*Set task*:
The data must be returned in full and exactly as given.

※

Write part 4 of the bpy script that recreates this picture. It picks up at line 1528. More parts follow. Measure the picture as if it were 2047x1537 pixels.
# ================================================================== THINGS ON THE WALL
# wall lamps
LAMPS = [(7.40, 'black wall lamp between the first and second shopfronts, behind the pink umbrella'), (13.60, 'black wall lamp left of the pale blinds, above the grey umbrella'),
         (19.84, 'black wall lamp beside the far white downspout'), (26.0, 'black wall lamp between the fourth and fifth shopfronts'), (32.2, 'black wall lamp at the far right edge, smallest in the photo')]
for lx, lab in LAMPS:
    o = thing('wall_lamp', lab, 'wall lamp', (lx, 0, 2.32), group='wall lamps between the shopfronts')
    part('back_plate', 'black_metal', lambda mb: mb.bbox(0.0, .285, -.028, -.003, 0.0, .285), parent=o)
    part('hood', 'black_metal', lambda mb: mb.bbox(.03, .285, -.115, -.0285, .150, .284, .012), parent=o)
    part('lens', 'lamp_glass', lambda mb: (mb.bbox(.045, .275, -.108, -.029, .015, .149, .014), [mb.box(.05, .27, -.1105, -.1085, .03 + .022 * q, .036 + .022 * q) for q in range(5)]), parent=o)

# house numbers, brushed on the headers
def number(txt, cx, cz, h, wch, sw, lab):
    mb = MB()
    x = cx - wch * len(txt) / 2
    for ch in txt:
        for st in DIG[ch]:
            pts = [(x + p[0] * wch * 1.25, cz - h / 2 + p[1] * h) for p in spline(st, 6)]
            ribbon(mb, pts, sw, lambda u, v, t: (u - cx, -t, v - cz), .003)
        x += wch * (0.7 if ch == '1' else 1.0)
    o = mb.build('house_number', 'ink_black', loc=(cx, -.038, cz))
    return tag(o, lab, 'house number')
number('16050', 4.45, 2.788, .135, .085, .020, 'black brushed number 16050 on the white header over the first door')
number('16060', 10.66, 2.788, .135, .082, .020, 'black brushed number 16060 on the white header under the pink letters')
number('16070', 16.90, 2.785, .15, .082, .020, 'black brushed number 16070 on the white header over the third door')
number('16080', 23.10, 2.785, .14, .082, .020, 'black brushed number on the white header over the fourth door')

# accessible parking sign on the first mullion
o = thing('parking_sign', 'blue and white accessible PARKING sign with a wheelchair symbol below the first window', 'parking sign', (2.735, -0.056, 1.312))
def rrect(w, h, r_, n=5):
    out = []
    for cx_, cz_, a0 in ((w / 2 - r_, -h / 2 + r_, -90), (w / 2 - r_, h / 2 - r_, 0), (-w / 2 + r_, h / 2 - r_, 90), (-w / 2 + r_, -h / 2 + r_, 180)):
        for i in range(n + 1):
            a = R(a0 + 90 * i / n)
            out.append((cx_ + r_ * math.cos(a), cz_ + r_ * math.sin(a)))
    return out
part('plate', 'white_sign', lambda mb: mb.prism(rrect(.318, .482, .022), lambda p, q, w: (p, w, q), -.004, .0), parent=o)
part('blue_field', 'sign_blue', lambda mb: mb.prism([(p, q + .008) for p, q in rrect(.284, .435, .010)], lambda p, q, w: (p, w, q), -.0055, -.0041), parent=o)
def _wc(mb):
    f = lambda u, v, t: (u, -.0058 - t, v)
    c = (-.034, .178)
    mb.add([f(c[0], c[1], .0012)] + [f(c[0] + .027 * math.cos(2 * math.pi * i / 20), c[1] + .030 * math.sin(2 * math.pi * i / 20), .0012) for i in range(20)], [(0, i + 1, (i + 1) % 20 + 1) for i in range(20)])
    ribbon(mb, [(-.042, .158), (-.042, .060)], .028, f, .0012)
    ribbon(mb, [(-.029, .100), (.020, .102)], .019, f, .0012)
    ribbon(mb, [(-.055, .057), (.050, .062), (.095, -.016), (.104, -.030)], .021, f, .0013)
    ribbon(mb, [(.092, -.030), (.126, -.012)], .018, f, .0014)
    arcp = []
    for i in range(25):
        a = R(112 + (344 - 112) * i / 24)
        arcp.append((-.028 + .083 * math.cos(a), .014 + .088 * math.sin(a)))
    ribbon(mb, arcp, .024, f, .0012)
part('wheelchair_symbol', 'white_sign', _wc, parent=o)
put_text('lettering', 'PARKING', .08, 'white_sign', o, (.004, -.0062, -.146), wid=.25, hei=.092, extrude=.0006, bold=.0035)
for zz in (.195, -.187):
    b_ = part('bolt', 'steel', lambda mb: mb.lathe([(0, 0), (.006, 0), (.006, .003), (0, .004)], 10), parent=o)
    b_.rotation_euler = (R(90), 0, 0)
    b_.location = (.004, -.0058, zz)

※

*Worked solution*:
Write part 4 of the bpy script that recreates this picture. It picks up at line 1528. More parts follow. Measure the picture as if it were 2047x1537 pixels.
# ================================================================== THINGS ON THE WALL
# wall lamps
LAMPS = [(7.40, 'black wall lamp between the first and second shopfronts, behind the pink umbrella'), (13.60, 'black wall lamp left of the pale blinds, above the grey umbrella'),
         (19.84, 'black wall lamp beside the far white downspout'), (26.0, 'black wall lamp between the fourth and fifth shopfronts'), (32.2, 'black wall lamp at the far right edge, smallest in the photo')]
for lx, lab in LAMPS:
    o = thing('wall_lamp', lab, 'wall lamp', (lx, 0, 2.32), group='wall lamps between the shopfronts')
    part('back_plate', 'black_metal', lambda mb: mb.bbox(0.0, .285, -.028, -.003, 0.0, .285), parent=o)
    part('hood', 'black_metal', lambda mb: mb.bbox(.03, .285, -.115, -.0285, .150, .284, .012), parent=o)
    part('lens', 'lamp_glass', lambda mb: (mb.bbox(.045, .275, -.108, -.029, .015, .149, .014), [mb.box(.05, .27, -.1105, -.1085, .03 + .022 * q, .036 + .022 * q) for q in range(5)]), parent=o)

# house numbers, brushed on the headers
def number(txt, cx, cz, h, wch, sw, lab):
    mb = MB()
    x = cx - wch * len(txt) / 2
    for ch in txt:
        for st in DIG[ch]:
            pts = [(x + p[0] * wch * 1.25, cz - h / 2 + p[1] * h) for p in spline(st, 6)]
            ribbon(mb, pts, sw, lambda u, v, t: (u - cx, -t, v - cz), .003)
        x += wch * (0.7 if ch == '1' else 1.0)
    o = mb.build('house_number', 'ink_black', loc=(cx, -.038, cz))
    return tag(o, lab, 'house number')
number('16050', 4.45, 2.788, .135, .085, .020, 'black brushed number 16050 on the white header over the first door')
number('16060', 10.66, 2.788, .135, .082, .020, 'black brushed number 16060 on the white header under the pink letters')
number('16070', 16.90, 2.785, .15, .082, .020, 'black brushed number 16070 on the white header over the third door')
number('16080', 23.10, 2.785, .14, .082, .020, 'black brushed number on the white header over the fourth door')

# accessible parking sign on the first mullion
o = thing('parking_sign', 'blue and white accessible PARKING sign with a wheelchair symbol below the first window', 'parking sign', (2.735, -0.056, 1.312))
def rrect(w, h, r_, n=5):
    out = []
    for cx_, cz_, a0 in ((w / 2 - r_, -h / 2 + r_, -90), (w / 2 - r_, h / 2 - r_, 0), (-w / 2 + r_, h / 2 - r_, 90), (-w / 2 + r_, -h / 2 + r_, 180)):
        for i in range(n + 1):
            a = R(a0 + 90 * i / n)
            out.append((cx_ + r_ * math.cos(a), cz_ + r_ * math.sin(a)))
    return out
part('plate', 'white_sign', lambda mb: mb.prism(rrect(.318, .482, .022), lambda p, q, w: (p, w, q), -.004, .0), parent=o)
part('blue_field', 'sign_blue', lambda mb: mb.prism([(p, q + .008) for p, q in rrect(.284, .435, .010)], lambda p, q, w: (p, w, q), -.0055, -.0041), parent=o)
def _wc(mb):
    f = lambda u, v, t: (u, -.0058 - t, v)
    c = (-.034, .178)
    mb.add([f(c[0], c[1], .0012)] + [f(c[0] + .027 * math.cos(2 * math.pi * i / 20), c[1] + .030 * math.sin(2 * math.pi * i / 20), .0012) for i in range(20)], [(0, i + 1, (i + 1) % 20 + 1) for i in range(20)])
    ribbon(mb, [(-.042, .158), (-.042, .060)], .028, f, .0012)
    ribbon(mb, [(-.029, .100), (.020, .102)], .019, f, .0012)
    ribbon(mb, [(-.055, .057), (.050, .062), (.095, -.016), (.104, -.030)], .021, f, .0013)
    ribbon(mb, [(.092, -.030), (.126, -.012)], .018, f, .0014)
    arcp = []
    for i in range(25):
        a = R(112 + (344 - 112) * i / 24)
        arcp.append((-.028 + .083 * math.cos(a), .014 + .088 * math.sin(a)))
    ribbon(mb, arcp, .024, f, .0012)
part('wheelchair_symbol', 'white_sign', _wc, parent=o)
put_text('lettering', 'PARKING', .08, 'white_sign', o, (.004, -.0062, -.146), wid=.25, hei=.092, extrude=.0006, bold=.0035)
for zz in (.195, -.187):
    b_ = part('bolt', 'steel', lambda mb: mb.lathe([(0, 0), (.006, 0), (.006, .003), (0, .004)], 10), parent=o)
    b_.rotation_euler = (R(90), 0, 0)
    b_.location = (.004, -.0058, zz)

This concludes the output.